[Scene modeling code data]
■ ■ ■
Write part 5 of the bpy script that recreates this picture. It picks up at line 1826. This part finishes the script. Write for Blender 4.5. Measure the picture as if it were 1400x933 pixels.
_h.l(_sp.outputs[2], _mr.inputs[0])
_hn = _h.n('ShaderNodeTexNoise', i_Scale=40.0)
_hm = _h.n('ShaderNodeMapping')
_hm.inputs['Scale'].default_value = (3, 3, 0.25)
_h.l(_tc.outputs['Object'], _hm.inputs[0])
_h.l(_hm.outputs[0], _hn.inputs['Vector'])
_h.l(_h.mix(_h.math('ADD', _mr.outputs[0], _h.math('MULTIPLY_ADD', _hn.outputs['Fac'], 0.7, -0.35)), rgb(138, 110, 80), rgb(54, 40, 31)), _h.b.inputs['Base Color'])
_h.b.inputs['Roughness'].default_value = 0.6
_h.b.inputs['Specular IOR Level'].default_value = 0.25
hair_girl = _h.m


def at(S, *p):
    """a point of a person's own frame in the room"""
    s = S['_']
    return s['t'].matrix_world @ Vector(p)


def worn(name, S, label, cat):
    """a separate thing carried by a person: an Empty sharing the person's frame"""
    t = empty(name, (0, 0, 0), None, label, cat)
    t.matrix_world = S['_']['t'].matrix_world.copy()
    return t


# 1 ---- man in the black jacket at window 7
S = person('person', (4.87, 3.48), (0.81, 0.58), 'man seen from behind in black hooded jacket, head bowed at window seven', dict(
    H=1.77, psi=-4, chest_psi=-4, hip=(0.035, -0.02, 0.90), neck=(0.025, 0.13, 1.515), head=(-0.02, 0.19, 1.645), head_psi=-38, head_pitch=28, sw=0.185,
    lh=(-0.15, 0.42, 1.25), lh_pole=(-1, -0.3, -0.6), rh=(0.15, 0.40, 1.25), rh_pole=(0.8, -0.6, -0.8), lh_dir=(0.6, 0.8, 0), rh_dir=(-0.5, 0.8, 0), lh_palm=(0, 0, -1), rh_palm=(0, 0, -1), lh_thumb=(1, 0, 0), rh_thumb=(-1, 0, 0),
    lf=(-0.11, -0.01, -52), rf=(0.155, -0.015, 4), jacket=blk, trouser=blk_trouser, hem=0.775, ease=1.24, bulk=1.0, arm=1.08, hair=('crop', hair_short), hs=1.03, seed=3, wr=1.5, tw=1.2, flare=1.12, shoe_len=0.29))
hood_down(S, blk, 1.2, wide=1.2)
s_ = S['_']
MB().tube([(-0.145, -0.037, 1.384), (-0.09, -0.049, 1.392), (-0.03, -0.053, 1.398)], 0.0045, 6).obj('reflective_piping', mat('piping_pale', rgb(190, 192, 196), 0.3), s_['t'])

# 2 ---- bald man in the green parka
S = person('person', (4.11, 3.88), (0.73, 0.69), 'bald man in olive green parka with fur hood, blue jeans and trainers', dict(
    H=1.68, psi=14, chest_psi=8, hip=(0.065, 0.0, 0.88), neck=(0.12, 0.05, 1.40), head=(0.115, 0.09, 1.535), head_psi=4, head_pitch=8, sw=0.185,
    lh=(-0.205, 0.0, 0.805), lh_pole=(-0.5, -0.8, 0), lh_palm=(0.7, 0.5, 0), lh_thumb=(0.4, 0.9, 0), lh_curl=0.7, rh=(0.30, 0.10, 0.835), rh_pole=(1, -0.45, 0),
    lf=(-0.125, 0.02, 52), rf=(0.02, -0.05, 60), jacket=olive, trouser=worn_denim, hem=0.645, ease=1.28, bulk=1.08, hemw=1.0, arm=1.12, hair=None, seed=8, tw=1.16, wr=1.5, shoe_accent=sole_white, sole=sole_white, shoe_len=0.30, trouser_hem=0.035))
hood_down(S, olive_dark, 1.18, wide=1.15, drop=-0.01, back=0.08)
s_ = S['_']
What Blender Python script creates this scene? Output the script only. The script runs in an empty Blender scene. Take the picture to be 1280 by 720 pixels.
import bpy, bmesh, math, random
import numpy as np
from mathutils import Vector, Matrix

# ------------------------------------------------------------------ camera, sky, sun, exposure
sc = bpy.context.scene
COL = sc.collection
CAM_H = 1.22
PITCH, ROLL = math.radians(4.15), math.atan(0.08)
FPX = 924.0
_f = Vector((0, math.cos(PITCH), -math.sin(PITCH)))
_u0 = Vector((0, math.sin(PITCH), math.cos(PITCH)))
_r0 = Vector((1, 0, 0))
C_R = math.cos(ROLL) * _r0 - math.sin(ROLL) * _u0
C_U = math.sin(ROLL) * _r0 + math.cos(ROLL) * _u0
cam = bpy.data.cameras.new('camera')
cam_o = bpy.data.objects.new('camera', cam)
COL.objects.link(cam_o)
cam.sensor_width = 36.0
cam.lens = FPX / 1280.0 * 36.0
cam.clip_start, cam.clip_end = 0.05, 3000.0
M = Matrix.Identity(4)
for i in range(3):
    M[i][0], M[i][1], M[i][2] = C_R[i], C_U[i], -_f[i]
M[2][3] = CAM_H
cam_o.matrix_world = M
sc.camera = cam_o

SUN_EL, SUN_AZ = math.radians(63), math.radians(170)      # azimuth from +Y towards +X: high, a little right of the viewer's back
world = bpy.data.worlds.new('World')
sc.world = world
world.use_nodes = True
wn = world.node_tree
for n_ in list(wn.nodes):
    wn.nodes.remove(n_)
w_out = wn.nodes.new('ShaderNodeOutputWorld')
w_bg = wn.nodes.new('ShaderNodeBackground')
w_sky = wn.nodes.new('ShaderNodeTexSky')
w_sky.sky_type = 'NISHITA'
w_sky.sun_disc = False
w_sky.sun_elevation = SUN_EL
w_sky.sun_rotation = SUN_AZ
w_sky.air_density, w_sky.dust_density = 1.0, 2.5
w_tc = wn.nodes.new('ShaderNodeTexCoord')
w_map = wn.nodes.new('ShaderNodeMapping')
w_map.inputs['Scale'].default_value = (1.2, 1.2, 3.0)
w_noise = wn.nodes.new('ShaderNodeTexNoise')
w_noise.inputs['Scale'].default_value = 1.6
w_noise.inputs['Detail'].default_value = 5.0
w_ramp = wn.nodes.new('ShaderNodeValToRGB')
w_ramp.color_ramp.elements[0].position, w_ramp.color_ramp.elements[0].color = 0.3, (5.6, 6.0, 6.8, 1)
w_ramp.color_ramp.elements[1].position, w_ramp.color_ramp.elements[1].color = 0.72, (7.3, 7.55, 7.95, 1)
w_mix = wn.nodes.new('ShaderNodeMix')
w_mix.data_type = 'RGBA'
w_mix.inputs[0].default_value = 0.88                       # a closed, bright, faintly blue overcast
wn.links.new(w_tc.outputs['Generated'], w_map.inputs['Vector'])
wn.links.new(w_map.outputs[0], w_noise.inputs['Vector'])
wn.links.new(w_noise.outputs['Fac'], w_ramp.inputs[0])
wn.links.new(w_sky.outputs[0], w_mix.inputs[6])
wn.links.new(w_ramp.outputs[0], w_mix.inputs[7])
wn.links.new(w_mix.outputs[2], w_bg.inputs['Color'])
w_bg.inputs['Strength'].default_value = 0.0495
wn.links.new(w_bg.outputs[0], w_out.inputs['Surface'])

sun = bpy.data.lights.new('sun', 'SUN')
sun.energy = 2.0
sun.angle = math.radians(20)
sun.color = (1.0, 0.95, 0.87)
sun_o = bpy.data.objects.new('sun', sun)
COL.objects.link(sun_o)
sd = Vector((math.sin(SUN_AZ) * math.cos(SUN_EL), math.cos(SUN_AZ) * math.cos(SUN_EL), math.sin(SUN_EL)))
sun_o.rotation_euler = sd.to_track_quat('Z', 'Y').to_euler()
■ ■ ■
Work to complete =
Repeat the data verbatim.

Written answer =
Write part 5 of the bpy script that recreates this picture. It picks up at line 1826. This part finishes the script. Write for Blender 4.5. Measure the picture as if it were 1400x933 pixels.
_h.l(_sp.outputs[2], _mr.inputs[0])
_hn = _h.n('ShaderNodeTexNoise', i_Scale=40.0)
_hm = _h.n('ShaderNodeMapping')
_hm.inputs['Scale'].default_value = (3, 3, 0.25)
_h.l(_tc.outputs['Object'], _hm.inputs[0])
_h.l(_hm.outputs[0], _hn.inputs['Vector'])
_h.l(_h.mix(_h.math('ADD', _mr.outputs[0], _h.math('MULTIPLY_ADD', _hn.outputs['Fac'], 0.7, -0.35)), rgb(138, 110, 80), rgb(54, 40, 31)), _h.b.inputs['Base Color'])
_h.b.inputs['Roughness'].default_value = 0.6
_h.b.inputs['Specular IOR Level'].default_value = 0.25
hair_girl = _h.m


def at(S, *p):
    """a point of a person's own frame in the room"""
    s = S['_']
    return s['t'].matrix_world @ Vector(p)


def worn(name, S, label, cat):
    """a separate thing carried by a person: an Empty sharing the person's frame"""
    t = empty(name, (0, 0, 0), None, label, cat)
    t.matrix_world = S['_']['t'].matrix_world.copy()
    return t


# 1 ---- man in the black jacket at window 7
S = person('person', (4.87, 3.48), (0.81, 0.58), 'man seen from behind in black hooded jacket, head bowed at window seven', dict(
    H=1.77, psi=-4, chest_psi=-4, hip=(0.035, -0.02, 0.90), neck=(0.025, 0.13, 1.515), head=(-0.02, 0.19, 1.645), head_psi=-38, head_pitch=28, sw=0.185,
    lh=(-0.15, 0.42, 1.25), lh_pole=(-1, -0.3, -0.6), rh=(0.15, 0.40, 1.25), rh_pole=(0.8, -0.6, -0.8), lh_dir=(0.6, 0.8, 0), rh_dir=(-0.5, 0.8, 0), lh_palm=(0, 0, -1), rh_palm=(0, 0, -1), lh_thumb=(1, 0, 0), rh_thumb=(-1, 0, 0),
    lf=(-0.11, -0.01, -52), rf=(0.155, -0.015, 4), jacket=blk, trouser=blk_trouser, hem=0.775, ease=1.24, bulk=1.0, arm=1.08, hair=('crop', hair_short), hs=1.03, seed=3, wr=1.5, tw=1.2, flare=1.12, shoe_len=0.29))
hood_down(S, blk, 1.2, wide=1.2)
s_ = S['_']
MB().tube([(-0.145, -0.037, 1.384), (-0.09, -0.049, 1.392), (-0.03, -0.053, 1.398)], 0.0045, 6).obj('reflective_piping', mat('piping_pale', rgb(190, 192, 196), 0.3), s_['t'])

# 2 ---- bald man in the green parka
S = person('person', (4.11, 3.88), (0.73, 0.69), 'bald man in olive green parka with fur hood, blue jeans and trainers', dict(
    H=1.68, psi=14, chest_psi=8, hip=(0.065, 0.0, 0.88), neck=(0.12, 0.05, 1.40), head=(0.115, 0.09, 1.535), head_psi=4, head_pitch=8, sw=0.185,
    lh=(-0.205, 0.0, 0.805), lh_pole=(-0.5, -0.8, 0), lh_palm=(0.7, 0.5, 0), lh_thumb=(0.4, 0.9, 0), lh_curl=0.7, rh=(0.30, 0.10, 0.835), rh_pole=(1, -0.45, 0),
    lf=(-0.125, 0.02, 52), rf=(0.02, -0.05, 60), jacket=olive, trouser=worn_denim, hem=0.645, ease=1.28, bulk=1.08, hemw=1.0, arm=1.12, hair=None, seed=8, tw=1.16, wr=1.5, shoe_accent=sole_white, sole=sole_white, shoe_len=0.30, trouser_hem=0.035))
hood_down(S, olive_dark, 1.18, wide=1.15, drop=-0.01, back=0.08)
s_ = S['_']
What Blender Python script creates this scene? Output the script only. The script runs in an empty Blender scene. Take the picture to be 1280 by 720 pixels.
import bpy, bmesh, math, random
import numpy as np
from mathutils import Vector, Matrix

# ------------------------------------------------------------------ camera, sky, sun, exposure
sc = bpy.context.scene
COL = sc.collection
CAM_H = 1.22
PITCH, ROLL = math.radians(4.15), math.atan(0.08)
FPX = 924.0
_f = Vector((0, math.cos(PITCH), -math.sin(PITCH)))
_u0 = Vector((0, math.sin(PITCH), math.cos(PITCH)))
_r0 = Vector((1, 0, 0))
C_R = math.cos(ROLL) * _r0 - math.sin(ROLL) * _u0
C_U = math.sin(ROLL) * _r0 + math.cos(ROLL) * _u0
cam = bpy.data.cameras.new('camera')
cam_o = bpy.data.objects.new('camera', cam)
COL.objects.link(cam_o)
cam.sensor_width = 36.0
cam.lens = FPX / 1280.0 * 36.0
cam.clip_start, cam.clip_end = 0.05, 3000.0
M = Matrix.Identity(4)
for i in range(3):
    M[i][0], M[i][1], M[i][2] = C_R[i], C_U[i], -_f[i]
M[2][3] = CAM_H
cam_o.matrix_world = M
sc.camera = cam_o

SUN_EL, SUN_AZ = math.radians(63), math.radians(170)      # azimuth from +Y towards +X: high, a little right of the viewer's back
world = bpy.data.worlds.new('World')
sc.world = world
world.use_nodes = True
wn = world.node_tree
for n_ in list(wn.nodes):
    wn.nodes.remove(n_)
w_out = wn.nodes.new('ShaderNodeOutputWorld')
w_bg = wn.nodes.new('ShaderNodeBackground')
w_sky = wn.nodes.new('ShaderNodeTexSky')
w_sky.sky_type = 'NISHITA'
w_sky.sun_disc = False
w_sky.sun_elevation = SUN_EL
w_sky.sun_rotation = SUN_AZ
w_sky.air_density, w_sky.dust_density = 1.0, 2.5
w_tc = wn.nodes.new('ShaderNodeTexCoord')
w_map = wn.nodes.new('ShaderNodeMapping')
w_map.inputs['Scale'].default_value = (1.2, 1.2, 3.0)
w_noise = wn.nodes.new('ShaderNodeTexNoise')
w_noise.inputs['Scale'].default_value = 1.6
w_noise.inputs['Detail'].default_value = 5.0
w_ramp = wn.nodes.new('ShaderNodeValToRGB')
w_ramp.color_ramp.elements[0].position, w_ramp.color_ramp.elements[0].color = 0.3, (5.6, 6.0, 6.8, 1)
w_ramp.color_ramp.elements[1].position, w_ramp.color_ramp.elements[1].color = 0.72, (7.3, 7.55, 7.95, 1)
w_mix = wn.nodes.new('ShaderNodeMix')
w_mix.data_type = 'RGBA'
w_mix.inputs[0].default_value = 0.88                       # a closed, bright, faintly blue overcast
wn.links.new(w_tc.outputs['Generated'], w_map.inputs['Vector'])
wn.links.new(w_map.outputs[0], w_noise.inputs['Vector'])
wn.links.new(w_noise.outputs['Fac'], w_ramp.inputs[0])
wn.links.new(w_sky.outputs[0], w_mix.inputs[6])
wn.links.new(w_ramp.outputs[0], w_mix.inputs[7])
wn.links.new(w_mix.outputs[2], w_bg.inputs['Color'])
w_bg.inputs['Strength'].default_value = 0.0495
wn.links.new(w_bg.outputs[0], w_out.inputs['Surface'])

sun = bpy.data.lights.new('sun', 'SUN')
sun.energy = 2.0
sun.angle = math.radians(20)
sun.color = (1.0, 0.95, 0.87)
sun_o = bpy.data.objects.new('sun', sun)
COL.objects.link(sun_o)
sd = Vector((math.sin(SUN_AZ) * math.cos(SUN_EL), math.cos(SUN_AZ) * math.cos(SUN_EL), math.sin(SUN_EL)))
sun_o.rotation_euler = sd.to_track_quat('Z', 'Y').to_euler()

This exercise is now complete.